2011-3-9-Triumph-of-diplomacy

Teaching a Love for Language

Student story-telling addressing issue of language literacy in children
March 9th, 2011

“Green Eggs and Ham” and puppets sound more like they belong in a pre-school classroom than in the hands of a college student, but Northeastern’s associate professor and graduate director of speech-language pathology, Therese O’Neil-Pirozzi, would beg to differ.

For the past 13 years, she has been overseeing a weekly program for undergraduate and graduate students, who help expand the language literacy of children in Boston homeless shelters by reading and engaging them in arts and crafts that will improve their motor skills.

O’Neil-Pirozzi’s research in this area, funded in part by Northeastern’s Institute on Urban Health Research, shows that language delays in preschool children living in homeless shelters are associated with similar deficits in their mothers. The student storytelling group project is one approach that she is using to address the issue.

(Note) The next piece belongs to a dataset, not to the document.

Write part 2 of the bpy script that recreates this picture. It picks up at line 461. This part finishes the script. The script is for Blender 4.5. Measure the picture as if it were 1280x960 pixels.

“We want to teach the children a love of language, a love of reading, and also serve as role models for the parents and the volunteers and staff at the shelters so that they can help the children become academically successful down the road,” she said.

About 40 students volunteer each year and visit the shelter in groups of four to eight. While reading to the children, the students use strategies that boost language literacy development and reinforce the book’s theme. Then they re-read the book, allowing the children to play a more active role by using the vocabulary in the book and practicing sentence construction.

Activities that engage children’s motor skills — like encouraging them to re-enact the characters in a book — are also included in the lessons.

Because many homeless families transition in and out of shelters relatively quickly, it is challenging to gauge the improvement in the children’s literacy, but O’Neil- Pirozzi and her students are able to observe changes, she said.

“The children have really been making an effort to join in and their interest and understanding is growing, which is really exciting to see,” said Alicia Logani, a third-year speech-language pathology major who volunteers at the shelters.

“Every time we go, the kids wait for us by the windows and yell ‘they’re here, they’re here,’ ” said O’Neil-Pirozzi. “They greet us with hugs and that’s a sign that they’re enjoying what we’re doing, which is one of our goals.”

Ultimately, O’Neil-Pirozzi hopes that this experience will help to “shatter some of the stereotypes people have about homelessness and realize that there isn’t much that separates homeless families from families who have homes.”